Hello Everyone,

I have a lab design problem for which I have to design a small signal amplifier for a gain of (positive) 50 v/v with an input resistance of 100 kOhms and and output reistance of 2.5 kOHms. I am required to do this using some sort of BJT amplifier. In addition I need to have a dynamic range of +/- 5 v. I am not limited as far as the number of stages I can use. Last note, i need to be +/- 10% of the above values.

Here is what I have tried:
- using two stage common emitter BJT amplifier

problems: the gain is so great small signals cause the amp to saturate
Also obtaining Rout = 2.5 kOhms causes the dynamic range to be so small (more like +/- 1 V instead of 5

All suggestions are welcome, Im stuck on this.
Thank you.

 

I have revised some details above, any suggestions you can provide are appreciated.

 

That is a large Zinput of 100K ohms, and a small Zout of 2.5K ohms, I just designed a two stage bjt amp, using 4 transistors, the first threee transistors are direct coupled to get the Zin as high as around 120K assuming a beta min. of around 20, For worst case.

The Zout was the original 5K ohms as your first post was written. (I made this before I seen your updated revision)

I got the 7v. pk across a load of 20K, but the circuit is completely useless, for the requirements, because I gotr a voltage gain of around 1600, an input signal pk amplitude of 5mV. gave a 8v pk. amplitude on the output.

It is a high gain small signal amp, using no emitter bypassing so a lot of negative feedback, but still the combination of the 3 ttransistor direct coupling gave the tremendous increase of voltage gain,

however, the reason I am bringing all this to the table is to suggest that to get a high Z input, with bjt amp, of 100K ohms, a transistor biased as a current source could be used to substitute the bleeder resistor in the divider network normally used for biasing the base of a transistor.

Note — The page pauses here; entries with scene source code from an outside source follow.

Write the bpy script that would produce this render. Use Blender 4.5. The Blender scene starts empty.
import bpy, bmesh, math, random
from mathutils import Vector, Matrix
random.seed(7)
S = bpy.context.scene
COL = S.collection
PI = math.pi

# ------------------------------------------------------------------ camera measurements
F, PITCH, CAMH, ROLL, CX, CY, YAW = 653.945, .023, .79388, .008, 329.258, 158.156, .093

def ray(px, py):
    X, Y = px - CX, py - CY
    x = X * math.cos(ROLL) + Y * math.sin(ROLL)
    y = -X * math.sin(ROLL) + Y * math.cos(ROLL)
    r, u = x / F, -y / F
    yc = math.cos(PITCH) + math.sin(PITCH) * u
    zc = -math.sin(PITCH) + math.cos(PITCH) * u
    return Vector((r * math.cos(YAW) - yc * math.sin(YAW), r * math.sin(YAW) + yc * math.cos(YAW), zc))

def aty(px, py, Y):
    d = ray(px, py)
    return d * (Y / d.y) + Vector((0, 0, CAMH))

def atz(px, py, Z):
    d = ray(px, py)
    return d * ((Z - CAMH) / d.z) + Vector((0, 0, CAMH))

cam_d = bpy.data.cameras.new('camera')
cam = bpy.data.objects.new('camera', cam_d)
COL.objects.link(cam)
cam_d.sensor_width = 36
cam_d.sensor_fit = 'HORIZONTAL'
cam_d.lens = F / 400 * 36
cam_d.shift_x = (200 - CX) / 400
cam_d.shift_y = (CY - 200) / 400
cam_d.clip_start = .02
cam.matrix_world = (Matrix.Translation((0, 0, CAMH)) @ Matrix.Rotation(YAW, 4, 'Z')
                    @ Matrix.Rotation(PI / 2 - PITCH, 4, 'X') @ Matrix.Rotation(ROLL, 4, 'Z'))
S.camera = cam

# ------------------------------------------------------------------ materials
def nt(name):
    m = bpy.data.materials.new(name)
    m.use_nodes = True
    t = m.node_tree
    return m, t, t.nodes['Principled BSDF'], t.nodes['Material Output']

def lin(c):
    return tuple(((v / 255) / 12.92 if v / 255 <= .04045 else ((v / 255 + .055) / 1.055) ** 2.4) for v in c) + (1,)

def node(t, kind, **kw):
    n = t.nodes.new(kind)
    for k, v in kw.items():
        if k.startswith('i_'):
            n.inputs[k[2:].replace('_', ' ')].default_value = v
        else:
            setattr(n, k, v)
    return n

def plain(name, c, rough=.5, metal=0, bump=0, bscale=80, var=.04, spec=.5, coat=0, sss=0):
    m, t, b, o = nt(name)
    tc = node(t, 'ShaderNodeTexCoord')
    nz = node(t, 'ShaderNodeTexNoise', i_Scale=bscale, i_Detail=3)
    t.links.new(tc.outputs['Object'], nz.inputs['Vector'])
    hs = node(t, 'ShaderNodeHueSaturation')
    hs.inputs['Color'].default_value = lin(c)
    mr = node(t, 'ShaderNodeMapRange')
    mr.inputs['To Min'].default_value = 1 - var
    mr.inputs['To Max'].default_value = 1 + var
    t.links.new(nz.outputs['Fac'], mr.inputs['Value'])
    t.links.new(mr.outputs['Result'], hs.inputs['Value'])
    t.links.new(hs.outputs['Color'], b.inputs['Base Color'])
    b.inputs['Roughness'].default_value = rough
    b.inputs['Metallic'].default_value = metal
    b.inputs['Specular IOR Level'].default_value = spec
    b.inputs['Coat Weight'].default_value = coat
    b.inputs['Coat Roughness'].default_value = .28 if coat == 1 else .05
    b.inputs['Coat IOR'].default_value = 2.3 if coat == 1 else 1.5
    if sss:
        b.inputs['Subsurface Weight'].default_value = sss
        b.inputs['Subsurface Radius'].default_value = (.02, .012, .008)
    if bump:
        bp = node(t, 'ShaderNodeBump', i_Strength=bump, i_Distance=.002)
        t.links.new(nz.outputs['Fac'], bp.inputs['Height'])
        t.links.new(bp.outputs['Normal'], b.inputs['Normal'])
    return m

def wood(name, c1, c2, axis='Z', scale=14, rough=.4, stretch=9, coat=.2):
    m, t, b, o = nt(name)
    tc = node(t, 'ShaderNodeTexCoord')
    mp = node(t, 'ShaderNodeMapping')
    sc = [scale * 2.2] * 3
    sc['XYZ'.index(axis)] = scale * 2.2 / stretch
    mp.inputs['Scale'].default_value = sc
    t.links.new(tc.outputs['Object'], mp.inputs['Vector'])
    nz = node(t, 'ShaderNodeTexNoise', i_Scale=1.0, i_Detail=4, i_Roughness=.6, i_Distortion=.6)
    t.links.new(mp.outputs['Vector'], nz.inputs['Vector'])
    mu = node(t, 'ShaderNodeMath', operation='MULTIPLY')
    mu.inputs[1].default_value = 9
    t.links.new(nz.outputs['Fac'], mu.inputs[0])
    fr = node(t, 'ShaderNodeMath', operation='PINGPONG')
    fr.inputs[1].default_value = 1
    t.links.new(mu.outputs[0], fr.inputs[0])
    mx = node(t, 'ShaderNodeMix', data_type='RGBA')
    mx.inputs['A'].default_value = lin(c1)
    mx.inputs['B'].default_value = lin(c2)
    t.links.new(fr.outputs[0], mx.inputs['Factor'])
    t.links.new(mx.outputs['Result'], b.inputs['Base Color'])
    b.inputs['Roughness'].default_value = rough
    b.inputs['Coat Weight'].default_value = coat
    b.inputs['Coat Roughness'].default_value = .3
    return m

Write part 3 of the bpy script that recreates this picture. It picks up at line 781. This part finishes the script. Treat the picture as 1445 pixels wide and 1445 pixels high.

That would make the transistor be direct coupled to the next transistor, which increases gain at the same time as well. But the main thing is a higher input impedance results with that kind of setup.

Now with all this said,

I am only a hobbyist in this field, never had any professional experiance, All self taught, so take these suggestions as sugestions only, until the knowledgeable professionals come on board to give you real advise with your design.

 

Hi, do you still need help with this design. I would start by using emitter follower driving a ce amp with significant emitter resistance...say 30 ohms. Now you need gain and non inverting. I would have the ce stage collector drive a current mirror...pnp devices. Then you can use a 2.5 k ohm resistor on in the collector of the current mirror. Now your gain will be approx 2.5k /(30 + 1/gm)..gm of the ce stage. This will be about 20 ohms for 1mA collector current in ce stage. The gain will be about 2.5k /50... Or..50. You will need to bias it right to get the swing on the output right. Will need very large supply voltage..only on spice I hope..to get the dynamic range. To review..the emitter first stage gives your high impedance..stage two..ce amp with significant emitter resistance...for linearity and ease of bias..this ce drives pnp current mirror to invert signal and allow 2.5 k collector resistor to get gain and output impedance right.
Good luck.

 

If a minimum device count is wanted, then the first stage could be a common-emitter but with a very large unbypassed emitter resistance, to give a stable but low gain (unity, maybe) with adequate input impedance. That said, if you really have to put up with very low gain devices, then as Hobbyist advises more than one device may be needed to buffer the input.

The following stage could be another common-emitter with somewhat less emitter resistance to give the required overall voltage gain. Do not forget to allow for the transistor's internal emitter resistance (Ie/0.026, approximately) as well as the external emitter resistance.

You might set this up as two AC coupled stages, or alternatively you might think about a circuit with a higher second stage gain, but overall feedback added maybe from the second stage collector to the first stage emitter - the latter may be better but more tricky to get right.